Che genere di cultura, che genere di scuola? di Liviana Gazzetta (Società Italiana delle Storiche)
Un bel contrasto, non c’è che dire, quello che emerge in questi giorni tra la notizia di ciò che va facendo in Francia Najat Vallaud-Belkacem, ministra per i diritti delle donne, e le notizie su ciò che in Italia è stato previsto dalle disposizioni ministeriali in materia di concorsi a cattedre, da poco banditi dopo lunga attesa: mentre la ministra francese sta proponendo ai membri del governo nazionale di frequentare un “atelier di sensibilizzazione” sulle disuguaglianze ancora esistenti fra donne e uomini, da noi il ministro dell’Istruzione, dell’Università e della Ricerca Francesco Profumo (insieme alla ministra con delega alle Pari Opportunità, Elsa Fornero) è responsabile di una vera e propria cancellazione della cultura di genere proprio negli stessi programmi concorsuali, come denuncia l’appello Che genere di concorso? diffuso su vari siti on line.
Promossa dal Laboratorio di studi femministi «Anna Rita Simeone» dell’Università La Sapienza di Roma, la lettera aperta è stata sottoscritta anche dalla Società Italiana delle Storiche, assieme alla Società delle letterate e delle Italianiste e a molte importanti studiose e scrittrici (si veda l’articolo di Simonetta Fiori Dimenticate le donne, “Repubblica”, 16 ottobre). La critica nello specifico è rivolta al decreto n. 82 del 24 settembre 2012, relativo al concorso nazionale a cattedre indetto da poco, dove manca completamente ogni riferimento ai gender studies come prospettiva critica e scientifica: <<Basta scorrere gli elenchi di autori che il candidato dovrebbe innanzitutto conoscere: tra i filosofi, nemmeno una donna; tra gli scrittori, una sola, Elsa Morante; nel programma di storia non c’è alcun accenno alla storia delle donne e alle questioni di genere; tra i fatti notevoli del Novecento non è menzionato il femminismo. Quando si parla di educazione linguistica non c’è nessun riferimento al linguaggio sessuato>>
Giustamente, però, la lettera non ignora il più generale contesto politico-culturale in cui si collocano tali disposizioni. Su questo terreno, infatti, la politica del Ministro attuale si può considerare in linea con ciò che da alcuni anni sta accadendo sul versante della cultura di genere all’interno della scuola italiana.
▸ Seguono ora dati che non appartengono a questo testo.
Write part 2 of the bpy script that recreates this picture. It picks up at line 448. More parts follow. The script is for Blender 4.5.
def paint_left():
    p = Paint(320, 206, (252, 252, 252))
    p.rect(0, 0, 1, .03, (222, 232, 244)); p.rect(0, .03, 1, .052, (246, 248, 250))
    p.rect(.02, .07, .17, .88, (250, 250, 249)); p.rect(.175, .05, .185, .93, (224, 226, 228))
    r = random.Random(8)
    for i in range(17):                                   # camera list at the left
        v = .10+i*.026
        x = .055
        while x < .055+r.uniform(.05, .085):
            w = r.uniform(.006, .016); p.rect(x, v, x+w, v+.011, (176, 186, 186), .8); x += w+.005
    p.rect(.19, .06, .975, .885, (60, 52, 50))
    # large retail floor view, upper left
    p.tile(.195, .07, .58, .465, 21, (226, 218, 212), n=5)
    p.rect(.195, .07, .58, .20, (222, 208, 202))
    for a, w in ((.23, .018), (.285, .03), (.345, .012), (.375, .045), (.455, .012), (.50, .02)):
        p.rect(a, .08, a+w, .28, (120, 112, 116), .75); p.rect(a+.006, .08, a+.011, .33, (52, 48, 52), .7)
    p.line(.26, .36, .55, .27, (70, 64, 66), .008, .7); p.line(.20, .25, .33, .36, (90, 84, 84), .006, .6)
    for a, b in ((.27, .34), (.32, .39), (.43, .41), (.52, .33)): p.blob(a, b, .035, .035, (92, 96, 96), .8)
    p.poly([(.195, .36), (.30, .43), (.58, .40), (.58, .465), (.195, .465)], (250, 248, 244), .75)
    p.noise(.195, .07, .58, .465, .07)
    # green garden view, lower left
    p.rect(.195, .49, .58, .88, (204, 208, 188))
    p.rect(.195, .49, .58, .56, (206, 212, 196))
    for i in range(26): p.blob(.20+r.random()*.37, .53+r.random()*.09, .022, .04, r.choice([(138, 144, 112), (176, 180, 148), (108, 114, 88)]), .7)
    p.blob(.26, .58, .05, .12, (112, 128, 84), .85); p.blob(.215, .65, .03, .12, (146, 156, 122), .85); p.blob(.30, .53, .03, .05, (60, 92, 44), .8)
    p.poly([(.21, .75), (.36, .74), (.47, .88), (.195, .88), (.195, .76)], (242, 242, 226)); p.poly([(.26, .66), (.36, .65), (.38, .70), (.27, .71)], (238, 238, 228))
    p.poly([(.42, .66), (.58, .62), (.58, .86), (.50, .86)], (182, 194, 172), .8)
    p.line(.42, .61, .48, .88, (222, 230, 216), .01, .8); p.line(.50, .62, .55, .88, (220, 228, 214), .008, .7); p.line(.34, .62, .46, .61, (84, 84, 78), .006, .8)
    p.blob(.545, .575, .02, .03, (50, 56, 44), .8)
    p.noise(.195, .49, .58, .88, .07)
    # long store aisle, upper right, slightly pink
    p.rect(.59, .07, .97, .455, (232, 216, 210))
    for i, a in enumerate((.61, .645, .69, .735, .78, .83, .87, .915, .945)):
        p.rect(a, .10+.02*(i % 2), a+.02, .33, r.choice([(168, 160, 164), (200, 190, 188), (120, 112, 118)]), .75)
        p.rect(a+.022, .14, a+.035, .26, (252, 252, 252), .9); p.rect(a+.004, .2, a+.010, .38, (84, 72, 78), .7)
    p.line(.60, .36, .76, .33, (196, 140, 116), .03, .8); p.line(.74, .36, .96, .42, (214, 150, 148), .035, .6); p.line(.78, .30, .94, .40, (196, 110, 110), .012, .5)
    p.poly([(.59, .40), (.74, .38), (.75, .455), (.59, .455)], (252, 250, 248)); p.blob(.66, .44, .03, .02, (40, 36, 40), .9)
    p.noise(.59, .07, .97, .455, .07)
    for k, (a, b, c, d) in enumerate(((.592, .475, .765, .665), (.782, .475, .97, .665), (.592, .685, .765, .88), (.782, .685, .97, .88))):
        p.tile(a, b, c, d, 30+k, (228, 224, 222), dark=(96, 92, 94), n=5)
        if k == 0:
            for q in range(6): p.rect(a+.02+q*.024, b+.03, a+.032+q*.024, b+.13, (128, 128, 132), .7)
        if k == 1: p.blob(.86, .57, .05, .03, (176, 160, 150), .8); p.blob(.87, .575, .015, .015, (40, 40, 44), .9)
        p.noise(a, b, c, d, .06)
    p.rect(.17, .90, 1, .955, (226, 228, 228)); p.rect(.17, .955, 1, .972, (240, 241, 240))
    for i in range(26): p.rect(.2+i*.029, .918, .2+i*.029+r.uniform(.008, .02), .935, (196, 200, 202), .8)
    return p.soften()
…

Basti ricordare che nelle Indicazioni Nazionali della scuola secondaria del 2010, che ridisegnano i contenuti scolastici secondo la riforma Gelmini, la questione della relazione tra uomini e donne è del tutto rimossa, mentre se si analizzano in dettaglio le scelte per le singole discipline si potranno individuare anche macroscopiche retromarce, come quella che deriva, per esempio, dalla scelta di privilegiare l’asse politico-istituzionale nell’ambito dell’insegnamento della storia. E ciò mentre, per converso, con la nota strategia degli annunci, nel giugno del 2011 la ministra Carfagna programmava un piano nazionale “Pari opportunità e istruzione” che avrebbe dovuto sollecitare tutti gli istituti scolastici italiani, ad ogni livello, a promuovere corsi di formazione per personale docente e per studenti, facendo centro in particolare sull’insegnamento di Cittadinanza e Costituzione. Inutile dire che di tale piano non dovevano essere tracciate neppure le linee basilari, se nessun insegnante di nessuna scuola del paese ne ha mai saputo qualcosa di più della nuda notizia.
Si potrà forse pensare che l’arretratezza dei programmi ministeriali in materia di cultura di genere, in molti paesi europei ormai considerata come punto di partenza per la pianificazione pedagogica e didattica, sia il riflesso di una più complessiva arretratezza italiana della ricerca e dell’elaborazione in ordine alla sessuazione del sapere. Ma non è affatto così.
E non solo perché la ricchezza della produzione in questo campo in Italia potrebbe facilmente smentirlo, ma soprattutto perché è facilmente dimostrabile che, al contrario, nei decenni alle nostre spalle anche nel nostro paese avevano trovato spazio importanti esperienze che, al posto della politica narcisistica dell’annuncio, avevano privilegiato quella del coinvolgimento diretto degli insegnanti e della sedimentazione, come nel caso del progetto Po.Li.Te, pari opportunità nei libri di testo.
Con la memoria lunga che deriva dalla prospettiva storica, ci piace anzi ricordare che fin dal primo Congresso nazionale delle donne italiane, nell’aprile del 1908, vi fu chi –come la maestra socialista Anita Dobelli- richiese la revisione della formazione femminile e, ancor più, l’insegnamento obbligatorio di una materia come <<storia sociale della donna>>.